I saw the movie when it came out, in 1973. What made it memorable wasn’t the grisly murder at the end, shocking as that was, but the love scene. And the way the love scene was shown in bits that alternated with the scene that followed, when the loving couple got dressed and ready to go out to dinner. There was the sex, which was very explicit for the time — pornographic, frankly; but redeemed by being claimed for marriage — and there was the playing with temporal frames, a fundamental and otherwise ominous element of the film.

Don’t Look Now is the opposite of a Hitchcock thriller: it blows its big secret the first time. There’s no going back to hoping, along with John Baxter (Donald Sutherland), that the petite figure in the red mac is the ghost of his dead little girl, Christine, who drowns in the movie’s opening scene. The last ten minutes of Don’t Look Now are pure, unrelieved melodrama, all bootless shrieks and running footsteps on the fondamento. And blood. And then, for the last scene, a stylish cortège (which John has foreseen — you see what I mean by temporal play), with Julie Christie looking chic and vaguely mad in a crushed cloche, shot from below. She’s wretched, but also exalted, transcendent — she knew she was right. What’s most salient now, though, is Pino Donaggio’s music, which is even more dated than Donald Sutherland’s outfits (which I still covet). How to describe it? Suave and romantic in the manner of the old studio movies, but with a sour, jazzy edge, a hipster wink that screams SIXTIES. Donaggio’s knowing score, with its faux-baroque runs during an agitated search scene, is in perfect accord with the famous love scene. Both promote the idea that Don’t Look Now is a classy film.

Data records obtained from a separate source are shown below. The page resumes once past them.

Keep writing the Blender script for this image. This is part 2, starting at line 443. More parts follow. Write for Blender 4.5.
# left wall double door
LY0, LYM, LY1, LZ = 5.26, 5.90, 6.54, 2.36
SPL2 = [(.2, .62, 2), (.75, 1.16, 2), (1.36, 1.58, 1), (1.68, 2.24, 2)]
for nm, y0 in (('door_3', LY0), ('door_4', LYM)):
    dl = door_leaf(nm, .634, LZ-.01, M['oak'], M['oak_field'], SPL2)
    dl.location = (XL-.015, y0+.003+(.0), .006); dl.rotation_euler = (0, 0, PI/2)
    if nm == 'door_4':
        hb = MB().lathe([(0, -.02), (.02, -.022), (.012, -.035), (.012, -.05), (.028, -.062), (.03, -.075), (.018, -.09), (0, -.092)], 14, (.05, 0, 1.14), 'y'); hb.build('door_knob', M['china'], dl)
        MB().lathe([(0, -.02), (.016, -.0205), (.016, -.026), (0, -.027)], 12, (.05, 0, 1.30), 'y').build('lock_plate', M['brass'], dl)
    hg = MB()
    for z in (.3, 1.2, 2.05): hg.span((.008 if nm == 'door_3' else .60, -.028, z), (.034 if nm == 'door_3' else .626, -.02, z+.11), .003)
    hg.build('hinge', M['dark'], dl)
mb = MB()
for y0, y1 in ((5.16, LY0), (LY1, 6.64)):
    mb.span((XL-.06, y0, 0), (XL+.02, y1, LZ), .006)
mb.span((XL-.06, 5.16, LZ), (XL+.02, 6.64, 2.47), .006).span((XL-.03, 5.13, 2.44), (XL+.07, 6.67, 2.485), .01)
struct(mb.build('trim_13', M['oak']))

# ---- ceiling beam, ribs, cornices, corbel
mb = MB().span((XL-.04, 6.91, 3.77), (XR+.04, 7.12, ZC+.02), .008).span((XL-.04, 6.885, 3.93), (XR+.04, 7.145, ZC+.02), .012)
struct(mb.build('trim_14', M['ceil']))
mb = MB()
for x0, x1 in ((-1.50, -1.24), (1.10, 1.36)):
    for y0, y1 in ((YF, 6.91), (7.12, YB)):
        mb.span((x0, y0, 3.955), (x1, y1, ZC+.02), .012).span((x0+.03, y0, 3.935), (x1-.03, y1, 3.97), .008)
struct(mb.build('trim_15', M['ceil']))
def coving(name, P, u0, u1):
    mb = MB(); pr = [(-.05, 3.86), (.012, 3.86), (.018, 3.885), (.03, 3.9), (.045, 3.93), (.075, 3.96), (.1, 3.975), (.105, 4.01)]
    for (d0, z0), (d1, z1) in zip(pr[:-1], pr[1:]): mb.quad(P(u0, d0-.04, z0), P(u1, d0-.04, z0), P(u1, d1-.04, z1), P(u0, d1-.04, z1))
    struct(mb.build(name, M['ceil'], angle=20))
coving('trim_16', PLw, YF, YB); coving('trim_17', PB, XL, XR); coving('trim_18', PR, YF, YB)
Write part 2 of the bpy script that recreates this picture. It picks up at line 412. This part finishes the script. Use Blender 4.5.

That is, you can have porn and you can have murder but if you play with them in an interesting way then what you’ve really got is, if not art, then something that won’t embarrass sophisticated audiencesc with vulgar appeals to the senses. You’ve got Donald Sutherland and you’ve got Julie Christie and you’ve got Venice and the restoration of an old church complete with an aristocratic bishop whose family has been patronizing the same tessera firm for generations. You’ve got the low-budget European look that handheld cameras still conveyed in 1973. Class, as I say. But the class is appliquéd. I’m reminded of Joseph Kerman’s famous dismissal of Tosca: Don’t Look Now is a shabby little shocker.

My point is not, however, to heap contumely upon Roeg’s movie, which I watched right through to the end even though I finished the ironing midway. My point is to recall that you could still do that in the early Seventies — paste a few arty elements on something and call it classy. Class, that’s to say, wasn’t a matter of style, a matter of filmmaking aesthetic. It was a bundle of references that cued the audience.

They really did make terrible movies in those days. Or, rather, they produced pretty good movies, but they made them badly.